Thursday, 01 January 2004
I'm starting this in the morning, although I don't expect I'll post it until evening as usual. In the next room, Jackie is working on her plan for the new year, looking at the notes she made a year ago for the year just past.
Looking back at my past new year's day entries, I see that I've never really done a "year just past" summary nor made a plan for the new year. This year, though, I feel like it.
I'm somewhat of two minds with regard to my writing. On the one hand, I'm pretty happy with the writing itself. I've enjoyed doing it and I'm very pleased with some of the stories I've finished. I'm a bit less pleased with my marketing efforts, and a bit discouraged at the results of those efforts.
With my new tracking database, it's easy to get some statistical info. I made 11 story submissions in 2003. I got 14 responses including 1 sale. (I've considered making a little automated tool to pull current-year info out of the database for including on my journal page, but I don't think I'm going to. The purpose would be to encourage me to get stories out to editors because I'd want to make the numbers look better, but I'm afraid it might have a negative effect--the numbers would be static much of the time, even if I got a lot better at getting stories out promptly, and I'm afraid I'd end up finding it discouraging instead.)
I wrote a lot over the course of 2003, but I only got 2 new stories finished, critiqued, rewritten, and out to editors. There are 2 others that were critiqued and that I expect to get rewritten and out reasonably soon, but finishing stories and getting them out to markets is obviously something I can improve at.
I need to get my stories back out to markets more quickly after they're rejected. So, there's one resolution for the new year.

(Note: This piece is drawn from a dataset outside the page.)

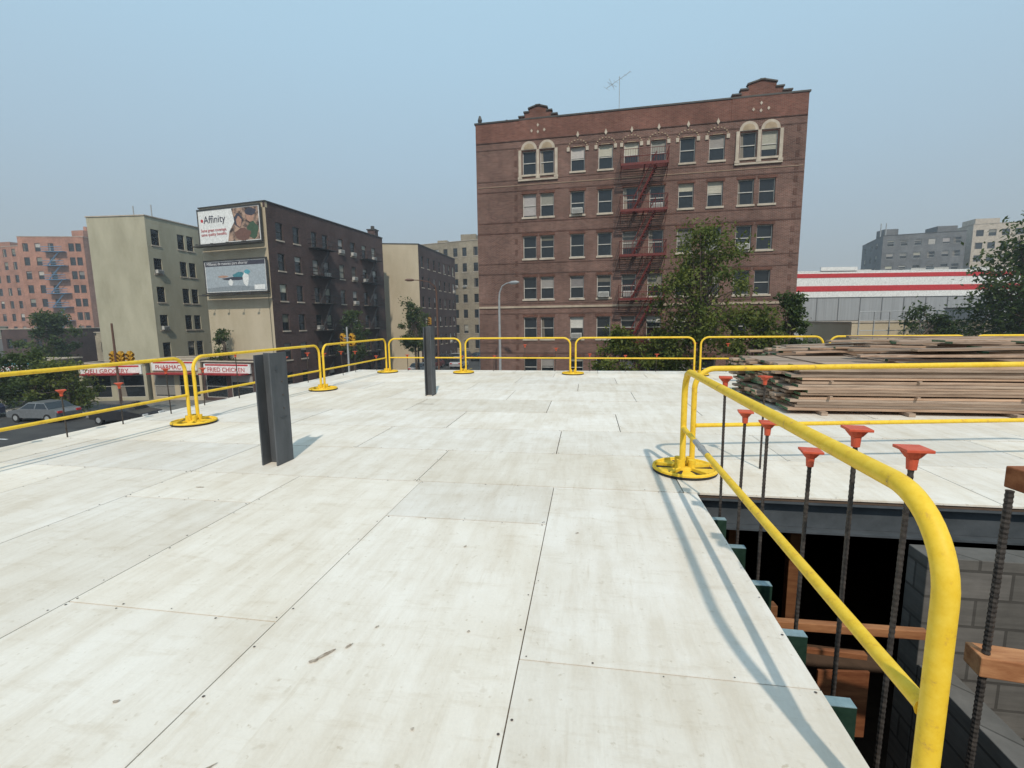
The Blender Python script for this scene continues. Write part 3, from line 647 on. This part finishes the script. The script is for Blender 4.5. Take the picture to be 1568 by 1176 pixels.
W['trim'].obox(os_+us*2.5+V((0,0,6.6)),us*4.0,ns_*.2,V((0,0,.4)),'white')
for q in (11,17,19.5,24): W['trim'].box((SX0+q,SY+9,6.8),(1.6,1.6,1.1),'ac')
W['trim'].obox(os_+ns_*.1+V((0,0,1.0)),us*Ls,ns_*.1,V((0,0,.12)),'dframe')
fin(W,"retail_store")
W=newW(); block(W,[(22,44),(34,45),(34,54),(22,53)],ZG,1.0,'stucco2',[[],[],[],[]],cop='stone',parapet=.3); fin(W,"low_garage_building")
m=MB()
for i in range(14): m.tube([(21.5+i*1.1,42,ZG),(21.5+i*1.1,42,1.9)],.05,'pole',5)
for zz in (1.9,1.2,.4): m.tube([(21.5,42,zz),(35.8,42,zz)],.03,'pole',5)
m.build("chain_link_fence_frame")
W=newW(); block(W,[(36,50),(60,52),(60,56),(36,55)],ZG,2.2,'gpanel',[[],[],[],[]],cop='dframe',parapet=.3); fin(W,"low_warehouse")

# --- shops at left
def shop(x0,y0,x1,y1,zt,signk,wallk,nm,word):
    W=newW(); P0=V((x0,y0,0)); P1=V((x1,y1,0)); L=(P1-P0).length; u=(P1-P0)/L; n=V((u.y,-u.x,0)); bk=-n*3.0
    nw=max(2,int(L/2.6)); wins=[((i+.5)*L/nw,ZG+1.35,L/nw-.5,2.1) for i in range(nw)]
    block(W,[tuple(P0[:2]),tuple(P1[:2]),tuple((P1+bk)[:2]),tuple((P0+bk)[:2])],ZG,zt,wallk,[wins,[],[],[]],cop='stone',parapet=.3,blinds=.4,sill=None,acp=0,depth=.1)
    W['trim'].obox(P0+u*.3+V((0,0,zt-1.0)),u*(L-.6),n*.15,V((0,0,.85)),'white')
    W['trim'].obox(P0+u*.5+V((0,0,zt-.32)),u*(L-1.0),n*.17,V((0,0,.14)),signk)
    W['trim'].obox(P0+u*.5+V((0,0,ZG+2.5)),u*(L-1),n*1.0,V((0,0,.12)),signk,(.6,.6,.6))
    e=fin(W,nm); txt(word,P0+u*.7+V((0,0,zt-.88))+n*.17,u,.58,'redf',e,"sign_lettering")
shop(-66,31.2,-55.2,33.0,-1.7,'ink','gbrick',"corner_shop","LAUNDROMAT  24HR"); shop(-55,33.2,-47.2,35.0,-1.5,'ad_teal','gbrick',"corner_shop","AUTO GLASS TIRES")
shop(-47,36.8,-41,38.0,-2.0,'red','stucco',"corner_shop","DELI GROCERY"); shop(-40.8,38.3,-35.5,38.4,-1.7,'red','stucco2',"corner_shop","PHARMACY"); shop(-35.3,38.4,-29.6,37.9,-1.9,'red','dbrick',"corner_shop","FRIED CHICKEN")
for (x,y,w_,d_,h,kk) in ((-92,62,14,8,-.2,'gbrick'),(-76,58,10,8,1.2,'dbrick'),(-64,60,8,8,.6,'tbrick'),(-110,66,12,9,1.6,'stucco'),(-60,130,20,14,7,'tbrick'),(-2,150,30,12,14,'dbrick'),(60,95,16,10,3.5,'tbrick'),(110,110,24,12,8,'obrick'),(140,100,24,12,5,'tbrick'),(40,170,20,10,8,'gbrick'),(-180,130,50,14,9,'dbrick'),(-90,150,26,14,8,'stucco')):
    W=newW(); nw=int(w_/2.4); zc=[h-2-2.9*i for i in range(int((h-ZG-1)/2.9))]
    block(W,[(x-w_/2,y-d_/2),(x+w_/2,y-d_/2),(x+w_/2,y+d_/2),(x-w_/2,y+d_/2)],ZG,h,kk,[grid([(i+.5)*w_/nw for i in range(nw)],zc,1,1.4)],blinds=.3,fr='dframe',sill=None,acp=0,parapet=.4); fin(W,"apartment_building")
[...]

The other thing that I focused a lot of effort on this year, besides writing, was fitness. There I can claim a definite success. At the start of the year I couldn't run half a mile, but by mid-summer I could run six, and did so on several occasions. I ran in two races, one a 5k race and the other a 5.5 mile trail race. I lost thirty pounds and took off three inches around my waist.
As important as making the gains, I've preserved them into the winter. I've always lost some weight and gotten more fit over the course of the summer, but most years I lose it all (and then some) over the winter. This past year, pretty much for the first time in my life, I've kept running in November and December. Looking ahead, I have great confidence that I can get myself out to run enough in January and February that I'll still be reasonably fit come spring. That will be something new--in my entire adult life I've never been fit come March or April.
One extra thing to help this next year will be a February vacation somewhere warm. (We're currently eyeing the U.S. Virgin Islands.) That gives us something to look forward to over the next few cold, dark weeks. It will also give me a week of warm weather for exercising outdoors--and a little extra incentive to exercise enough over the next few weeks so I'll be in shape enough to take full advantage of that week.
The past two weeks we've done a good job of getting to the Fitness Center every other day. I'm making gains again, particularly on the assisted chin-ups.